▸ PROBLEM TO WORK ON:
Word for word, transcribe the lines below and drop the pictures.

** START GIVEN INFORMATION **

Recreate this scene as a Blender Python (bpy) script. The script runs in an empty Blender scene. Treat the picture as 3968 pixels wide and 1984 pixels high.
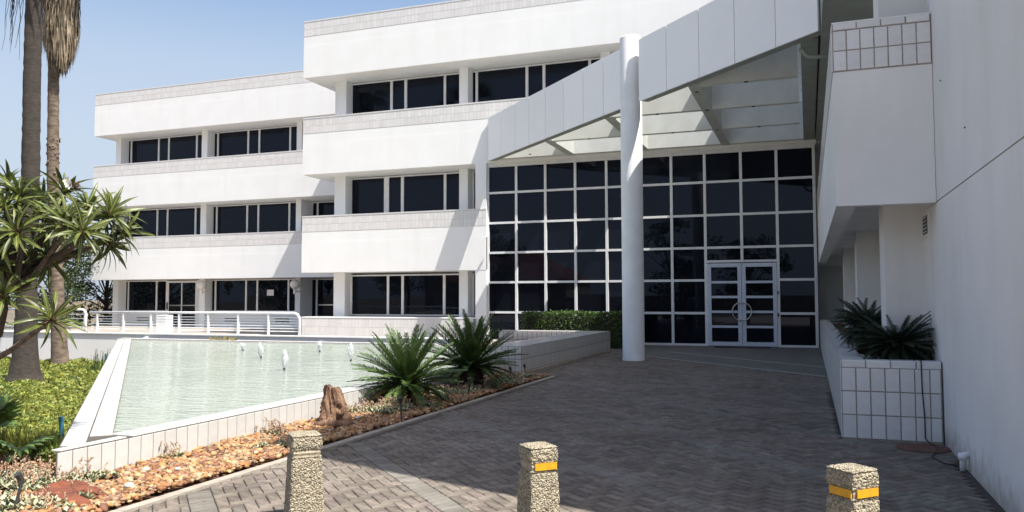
import bpy, math, random
import numpy as np
from mathutils import Vector, Matrix

random.seed(11)
RNG = np.random.default_rng(7)
SC = bpy.context.scene
COL = SC.collection

# ------------------------------------------------------------------ camera
YAW, PITCH, ROLL = (math.radians(a) for a in (20.19, 2.9735, -0.147))
CAM = Vector((0, 0, 1.65))
_f = Vector((-math.sin(YAW) * math.cos(PITCH), math.cos(YAW) * math.cos(PITCH), math.sin(PITCH)))
_r0 = Vector((math.cos(YAW), math.sin(YAW), 0))
_u0 = _r0.cross(_f)
_r = _r0 * math.cos(ROLL) + _u0 * math.sin(ROLL)
_u = -_r0 * math.sin(ROLL) + _u0 * math.cos(ROLL)
cam_data = bpy.data.cameras.new("camera")
cam_data.sensor_fit = 'HORIZONTAL'
cam_data.sensor_width = 36.0
cam_data.lens = 3120.0 / 3968.0 * 36.0
cam_data.clip_start = 0.05
cam_data.clip_end = 2000
cam = bpy.data.objects.new("camera", cam_data)
cam.matrix_world = Matrix(((_r.x, _u.x, -_f.x, CAM.x), (_r.y, _u.y, -_f.y, CAM.y), (_r.z, _u.z, -_f.z, CAM.z), (0, 0, 0, 1)))
COL.objects.link(cam)
SC.camera = cam

# ------------------------------------------------------------------ light
TO_SUN = Vector((2.95, -1.0, 5.15)).normalized()
SUN_EL = math.asin(TO_SUN.z)
SUN_AZ = math.atan2(TO_SUN.x, TO_SUN.y)
world = bpy.data.worlds.new("World")
SC.world = world
world.use_nodes = True
wn, wl = world.node_tree.nodes, world.node_tree.links
wn.clear()
w_out = wn.new('ShaderNodeOutputWorld')
w_bg = wn.new('ShaderNodeBackground')
w_sky = wn.new('ShaderNodeTexSky')
w_sky.sky_type = 'NISHITA'
w_sky.sun_disc = False
w_sky.sun_elevation = SUN_EL
w_sky.sun_rotation = SUN_AZ
w_sky.altitude = 1300
w_sky.air_density = 1.3
w_sky.dust_density = 9.0
w_sky.ozone_density = 1.7
w_bg.inputs['Strength'].default_value = 0.108
# pale dry-season haze towards the horizon, the same all round
w_geo = wn.new('ShaderNodeNewGeometry')
w_sep = wn.new('ShaderNodeSeparateXYZ')
w_ramp = wn.new('ShaderNodeValToRGB')
w_mix = wn.new('ShaderNodeMixRGB')
wl.new(w_geo.outputs['Incoming'], w_sep.inputs[0])
w_neg = wn.new('ShaderNodeMath'); w_neg.operation = 'MULTIPLY'; w_neg.inputs[1].default_value = -1.0
wl.new(w_sep.outputs['Z'], w_neg.inputs[0])
wl.new(w_neg.outputs[0], w_ramp.inputs[0])
_e = w_ramp.color_ramp.elements
_e[0].position = 0.0; _e[0].color = (0.85, 0.85, 0.85, 1)
_e[1].position = 0.45; _e[1].color = (0, 0, 0, 1)
for _p, _v in ((0.18, 0.74), (0.27, 0.56), (0.35, 0.06)):
    _k = _e.new(_p); _k.color = (_v, _v, _v, 1)
wl.new(w_ramp.outputs[0], w_mix.inputs[0])
wl.new(w_sky.outputs[0], w_mix.inputs[1])
w_mix.inputs[2].default_value = (2.95, 3.35, 3.95, 1)
wl.new(w_mix.outputs[0], w_bg.inputs[0])
wl.new(w_bg.outputs[0], w_out.inputs[0])
sun_data = bpy.data.lights.new("sun", 'SUN')
sun_data.energy = 5.0
sun_data.angle = math.radians(0.5)
sun_data.color = (1.0, 0.955, 0.88)
sun = bpy.data.objects.new("sun", sun_data)
sun.rotation_euler = (-TO_SUN).to_track_quat('-Z', 'Y').to_euler()
sun.location = (30, -10, 50)
COL.objects.link(sun)
vs = SC.view_settings
vs.view_transform = 'Standard'
vs.look = 'None'
vs.exposure = 0.95
vs.gamma = 1
vs.use_curve_mapping = False
SC.cycles.max_bounces = 8
SC.cycles.diffuse_bounces = 5
SC.cycles.glossy_bounces = 4

# ------------------------------------------------------------------ materials
MATS = {}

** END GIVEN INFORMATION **

▸ EXERCISE OUTPUT:
Recreate this scene as a Blender Python (bpy) script. The script runs in an empty Blender scene. Treat the picture as 3968 pixels wide and 1984 pixels high.
import bpy, math, random
import numpy as np
from mathutils import Vector, Matrix

random.seed(11)
RNG = np.random.default_rng(7)
SC = bpy.context.scene
COL = SC.collection

# ------------------------------------------------------------------ camera
YAW, PITCH, ROLL = (math.radians(a) for a in (20.19, 2.9735, -0.147))
CAM = Vector((0, 0, 1.65))
_f = Vector((-math.sin(YAW) * math.cos(PITCH), math.cos(YAW) * math.cos(PITCH), math.sin(PITCH)))
_r0 = Vector((math.cos(YAW), math.sin(YAW), 0))
_u0 = _r0.cross(_f)
_r = _r0 * math.cos(ROLL) + _u0 * math.sin(ROLL)
_u = -_r0 * math.sin(ROLL) + _u0 * math.cos(ROLL)
cam_data = bpy.data.cameras.new("camera")
cam_data.sensor_fit = 'HORIZONTAL'
cam_data.sensor_width = 36.0
cam_data.lens = 3120.0 / 3968.0 * 36.0
cam_data.clip_start = 0.05
cam_data.clip_end = 2000
cam = bpy.data.objects.new("camera", cam_data)
cam.matrix_world = Matrix(((_r.x, _u.x, -_f.x, CAM.x), (_r.y, _u.y, -_f.y, CAM.y), (_r.z, _u.z, -_f.z, CAM.z), (0, 0, 0, 1)))
COL.objects.link(cam)
SC.camera = cam

# ------------------------------------------------------------------ light
TO_SUN = Vector((2.95, -1.0, 5.15)).normalized()
SUN_EL = math.asin(TO_SUN.z)
SUN_AZ = math.atan2(TO_SUN.x, TO_SUN.y)
world = bpy.data.worlds.new("World")
SC.world = world
world.use_nodes = True
wn, wl = world.node_tree.nodes, world.node_tree.links
wn.clear()
w_out = wn.new('ShaderNodeOutputWorld')
w_bg = wn.new('ShaderNodeBackground')
w_sky = wn.new('ShaderNodeTexSky')
w_sky.sky_type = 'NISHITA'
w_sky.sun_disc = False
w_sky.sun_elevation = SUN_EL
w_sky.sun_rotation = SUN_AZ
w_sky.altitude = 1300
w_sky.air_density = 1.3
w_sky.dust_density = 9.0
w_sky.ozone_density = 1.7
w_bg.inputs['Strength'].default_value = 0.108
# pale dry-season haze towards the horizon, the same all round
w_geo = wn.new('ShaderNodeNewGeometry')
w_sep = wn.new('ShaderNodeSeparateXYZ')
w_ramp = wn.new('ShaderNodeValToRGB')
w_mix = wn.new('ShaderNodeMixRGB')
wl.new(w_geo.outputs['Incoming'], w_sep.inputs[0])
w_neg = wn.new('ShaderNodeMath'); w_neg.operation = 'MULTIPLY'; w_neg.inputs[1].default_value = -1.0
wl.new(w_sep.outputs['Z'], w_neg.inputs[0])
wl.new(w_neg.outputs[0], w_ramp.inputs[0])
_e = w_ramp.color_ramp.elements
_e[0].position = 0.0; _e[0].color = (0.85, 0.85, 0.85, 1)
_e[1].position = 0.45; _e[1].color = (0, 0, 0, 1)
for _p, _v in ((0.18, 0.74), (0.27, 0.56), (0.35, 0.06)):
    _k = _e.new(_p); _k.color = (_v, _v, _v, 1)
wl.new(w_ramp.outputs[0], w_mix.inputs[0])
wl.new(w_sky.outputs[0], w_mix.inputs[1])
w_mix.inputs[2].default_value = (2.95, 3.35, 3.95, 1)
wl.new(w_mix.outputs[0], w_bg.inputs[0])
wl.new(w_bg.outputs[0], w_out.inputs[0])
sun_data = bpy.data.lights.new("sun", 'SUN')
sun_data.energy = 5.0
sun_data.angle = math.radians(0.5)
sun_data.color = (1.0, 0.955, 0.88)
sun = bpy.data.objects.new("sun", sun_data)
sun.rotation_euler = (-TO_SUN).to_track_quat('-Z', 'Y').to_euler()
sun.location = (30, -10, 50)
COL.objects.link(sun)
vs = SC.view_settings
vs.view_transform = 'Standard'
vs.look = 'None'
vs.exposure = 0.95
vs.gamma = 1
vs.use_curve_mapping = False
SC.cycles.max_bounces = 8
SC.cycles.diffuse_bounces = 5
SC.cycles.glossy_bounces = 4

# ------------------------------------------------------------------ materials
MATS = {}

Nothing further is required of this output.